= DATA SUPPLIED =
= = = = =
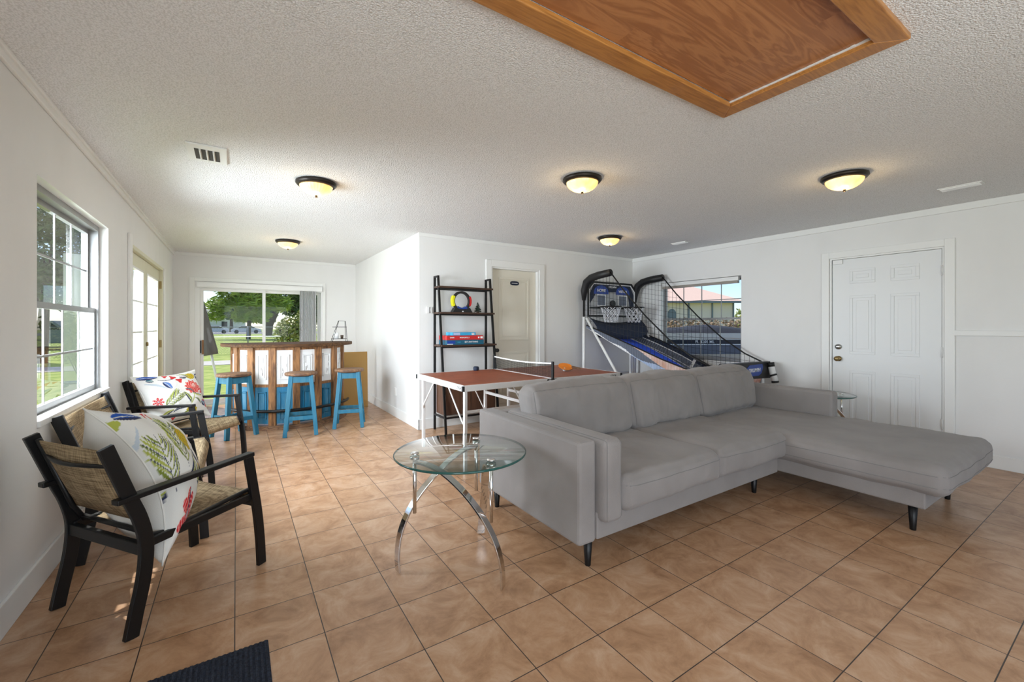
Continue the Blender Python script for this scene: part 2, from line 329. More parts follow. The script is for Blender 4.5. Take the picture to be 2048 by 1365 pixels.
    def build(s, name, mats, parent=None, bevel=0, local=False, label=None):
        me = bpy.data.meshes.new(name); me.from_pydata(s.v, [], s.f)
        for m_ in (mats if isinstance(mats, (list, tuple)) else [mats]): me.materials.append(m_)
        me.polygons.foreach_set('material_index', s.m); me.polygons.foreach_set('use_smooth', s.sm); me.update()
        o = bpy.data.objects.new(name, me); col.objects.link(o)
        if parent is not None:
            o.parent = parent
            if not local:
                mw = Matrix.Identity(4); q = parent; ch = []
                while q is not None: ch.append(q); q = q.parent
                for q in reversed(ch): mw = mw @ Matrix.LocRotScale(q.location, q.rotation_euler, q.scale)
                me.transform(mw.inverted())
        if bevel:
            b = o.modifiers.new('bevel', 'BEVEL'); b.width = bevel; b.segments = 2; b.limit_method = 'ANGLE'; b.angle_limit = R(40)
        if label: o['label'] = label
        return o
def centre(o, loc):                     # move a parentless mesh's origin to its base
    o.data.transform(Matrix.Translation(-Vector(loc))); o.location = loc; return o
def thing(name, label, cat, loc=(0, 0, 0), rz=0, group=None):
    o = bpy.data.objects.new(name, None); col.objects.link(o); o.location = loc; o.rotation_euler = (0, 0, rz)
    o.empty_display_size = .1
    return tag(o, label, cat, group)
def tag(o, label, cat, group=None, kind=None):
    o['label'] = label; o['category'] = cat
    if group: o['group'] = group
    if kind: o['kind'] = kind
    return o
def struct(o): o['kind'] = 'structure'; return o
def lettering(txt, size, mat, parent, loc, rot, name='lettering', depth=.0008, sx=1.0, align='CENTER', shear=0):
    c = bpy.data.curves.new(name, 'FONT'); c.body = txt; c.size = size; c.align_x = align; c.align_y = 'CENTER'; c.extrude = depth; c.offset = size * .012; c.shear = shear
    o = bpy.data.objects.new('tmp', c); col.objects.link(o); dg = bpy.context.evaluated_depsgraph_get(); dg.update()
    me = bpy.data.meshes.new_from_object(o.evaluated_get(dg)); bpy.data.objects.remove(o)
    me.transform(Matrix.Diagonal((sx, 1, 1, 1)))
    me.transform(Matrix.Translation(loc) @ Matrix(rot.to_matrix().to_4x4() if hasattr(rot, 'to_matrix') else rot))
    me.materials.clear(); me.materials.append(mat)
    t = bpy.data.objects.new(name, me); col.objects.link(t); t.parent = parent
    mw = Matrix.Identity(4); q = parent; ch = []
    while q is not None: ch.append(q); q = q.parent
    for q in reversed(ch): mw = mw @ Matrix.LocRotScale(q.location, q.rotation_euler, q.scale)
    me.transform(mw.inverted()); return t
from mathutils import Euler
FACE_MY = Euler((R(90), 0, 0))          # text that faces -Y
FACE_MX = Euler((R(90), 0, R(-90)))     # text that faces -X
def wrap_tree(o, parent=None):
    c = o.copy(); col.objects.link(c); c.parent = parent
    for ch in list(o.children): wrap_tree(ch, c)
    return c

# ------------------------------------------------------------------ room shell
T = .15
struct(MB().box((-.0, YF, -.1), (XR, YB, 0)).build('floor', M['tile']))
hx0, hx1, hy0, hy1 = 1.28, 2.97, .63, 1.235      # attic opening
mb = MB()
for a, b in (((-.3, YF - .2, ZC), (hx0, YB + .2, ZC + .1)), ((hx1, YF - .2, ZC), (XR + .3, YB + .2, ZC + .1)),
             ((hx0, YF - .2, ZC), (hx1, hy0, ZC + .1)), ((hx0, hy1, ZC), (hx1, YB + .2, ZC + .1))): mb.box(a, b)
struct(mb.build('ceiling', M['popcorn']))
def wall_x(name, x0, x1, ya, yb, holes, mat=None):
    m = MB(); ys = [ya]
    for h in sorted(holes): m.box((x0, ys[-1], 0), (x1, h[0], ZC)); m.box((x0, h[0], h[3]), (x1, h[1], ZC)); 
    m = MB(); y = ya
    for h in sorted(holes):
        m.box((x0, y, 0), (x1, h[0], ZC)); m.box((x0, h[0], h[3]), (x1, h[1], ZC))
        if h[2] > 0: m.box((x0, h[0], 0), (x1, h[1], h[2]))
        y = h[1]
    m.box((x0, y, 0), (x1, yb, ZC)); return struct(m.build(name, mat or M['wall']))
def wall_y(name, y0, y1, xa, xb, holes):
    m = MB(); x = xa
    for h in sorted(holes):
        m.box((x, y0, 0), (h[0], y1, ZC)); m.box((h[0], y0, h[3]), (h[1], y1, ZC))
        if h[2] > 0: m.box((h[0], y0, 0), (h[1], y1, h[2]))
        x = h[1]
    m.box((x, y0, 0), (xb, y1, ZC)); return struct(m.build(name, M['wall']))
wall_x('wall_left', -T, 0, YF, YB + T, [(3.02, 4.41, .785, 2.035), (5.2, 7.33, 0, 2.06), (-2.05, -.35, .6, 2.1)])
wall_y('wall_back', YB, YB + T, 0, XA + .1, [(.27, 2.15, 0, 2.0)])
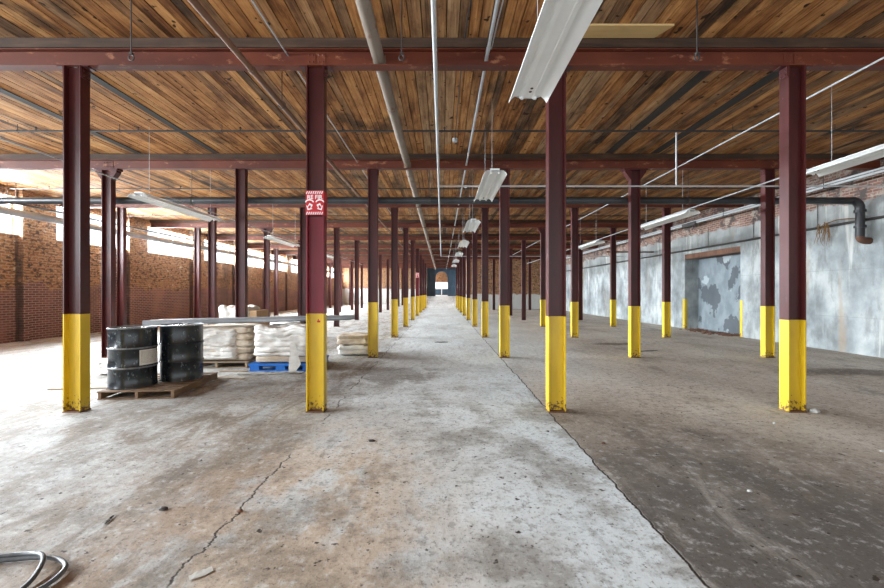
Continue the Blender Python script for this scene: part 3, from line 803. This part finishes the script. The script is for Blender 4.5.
= = = = =
= PROBLEM DESCRIPTION =
All entries are to be retyped exactly. Omit any embedded images.

= RESULT OF THE TASK =
Continue the Blender Python script for this scene: part 2, from line 329. More parts follow. The script is for Blender 4.5. Take the picture to be 2048 by 1365 pixels.
    def build(s, name, mats, parent=None, bevel=0, local=False, label=None):
        me = bpy.data.meshes.new(name); me.from_pydata(s.v, [], s.f)
        for m_ in (mats if isinstance(mats, (list, tuple)) else [mats]): me.materials.append(m_)
        me.polygons.foreach_set('material_index', s.m); me.polygons.foreach_set('use_smooth', s.sm); me.update()
        o = bpy.data.objects.new(name, me); col.objects.link(o)
        if parent is not None:
            o.parent = parent
            if not local:
                mw = Matrix.Identity(4); q = parent; ch = []
                while q is not None: ch.append(q); q = q.parent
                for q in reversed(ch): mw = mw @ Matrix.LocRotScale(q.location, q.rotation_euler, q.scale)
                me.transform(mw.inverted())
        if bevel:
            b = o.modifiers.new('bevel', 'BEVEL'); b.width = bevel; b.segments = 2; b.limit_method = 'ANGLE'; b.angle_limit = R(40)
        if label: o['label'] = label
        return o
def centre(o, loc):                     # move a parentless mesh's origin to its base
    o.data.transform(Matrix.Translation(-Vector(loc))); o.location = loc; return o
def thing(name, label, cat, loc=(0, 0, 0), rz=0, group=None):
    o = bpy.data.objects.new(name, None); col.objects.link(o); o.location = loc; o.rotation_euler = (0, 0, rz)
    o.empty_display_size = .1
    return tag(o, label, cat, group)
def tag(o, label, cat, group=None, kind=None):
    o['label'] = label; o['category'] = cat
    if group: o['group'] = group
    if kind: o['kind'] = kind
    return o
def struct(o): o['kind'] = 'structure'; return o
def lettering(txt, size, mat, parent, loc, rot, name='lettering', depth=.0008, sx=1.0, align='CENTER', shear=0):
    c = bpy.data.curves.new(name, 'FONT'); c.body = txt; c.size = size; c.align_x = align; c.align_y = 'CENTER'; c.extrude = depth; c.offset = size * .012; c.shear = shear
    o = bpy.data.objects.new('tmp', c); col.objects.link(o); dg = bpy.context.evaluated_depsgraph_get(); dg.update()
    me = bpy.data.meshes.new_from_object(o.evaluated_get(dg)); bpy.data.objects.remove(o)
    me.transform(Matrix.Diagonal((sx, 1, 1, 1)))
    me.transform(Matrix.Translation(loc) @ Matrix(rot.to_matrix().to_4x4() if hasattr(rot, 'to_matrix') else rot))
    me.materials.clear(); me.materials.append(mat)
    t = bpy.data.objects.new(name, me); col.objects.link(t); t.parent = parent
    mw = Matrix.Identity(4); q = parent; ch = []
    while q is not None: ch.append(q); q = q.parent
    for q in reversed(ch): mw = mw @ Matrix.LocRotScale(q.location, q.rotation_euler, q.scale)
    me.transform(mw.inverted()); return t
from mathutils import Euler
FACE_MY = Euler((R(90), 0, 0))          # text that faces -Y
FACE_MX = Euler((R(90), 0, R(-90)))     # text that faces -X
def wrap_tree(o, parent=None):
    c = o.copy(); col.objects.link(c); c.parent = parent
    for ch in list(o.children): wrap_tree(ch, c)
    return c

# ------------------------------------------------------------------ room shell
T = .15
struct(MB().box((-.0, YF, -.1), (XR, YB, 0)).build('floor', M['tile']))
hx0, hx1, hy0, hy1 = 1.28, 2.97, .63, 1.235      # attic opening
mb = MB()
for a, b in (((-.3, YF - .2, ZC), (hx0, YB + .2, ZC + .1)), ((hx1, YF - .2, ZC), (XR + .3, YB + .2, ZC + .1)),
             ((hx0, YF - .2, ZC), (hx1, hy0, ZC + .1)), ((hx0, hy1, ZC), (hx1, YB + .2, ZC + .1))): mb.box(a, b)
struct(mb.build('ceiling', M['popcorn']))
def wall_x(name, x0, x1, ya, yb, holes, mat=None):
    m = MB(); ys = [ya]
    for h in sorted(holes): m.box((x0, ys[-1], 0), (x1, h[0], ZC)); m.box((x0, h[0], h[3]), (x1, h[1], ZC)); 
    m = MB(); y = ya
    for h in sorted(holes):
        m.box((x0, y, 0), (x1, h[0], ZC)); m.box((x0, h[0], h[3]), (x1, h[1], ZC))
        if h[2] > 0: m.box((x0, h[0], 0), (x1, h[1], h[2]))
        y = h[1]
    m.box((x0, y, 0), (x1, yb, ZC)); return struct(m.build(name, mat or M['wall']))
def wall_y(name, y0, y1, xa, xb, holes):
    m = MB(); x = xa
    for h in sorted(holes):
        m.box((x, y0, 0), (h[0], y1, ZC)); m.box((h[0], y0, h[3]), (h[1], y1, ZC))
        if h[2] > 0: m.box((h[0], y0, 0), (h[1], y1, h[2]))
        x = h[1]
    m.box((x, y0, 0), (xb, y1, ZC)); return struct(m.build(name, M['wall']))
wall_x('wall_left', -T, 0, YF, YB + T, [(3.02, 4.41, .785, 2.035), (5.2, 7.33, 0, 2.06), (-2.05, -.35, .6, 2.1)])
wall_y('wall_back', YB, YB + T, 0, XA + .1, [(.27, 2.15, 0, 2.0)])
Continue the Blender Python script for this scene: part 3, from line 803. This part finishes the script. The script is for Blender 4.5.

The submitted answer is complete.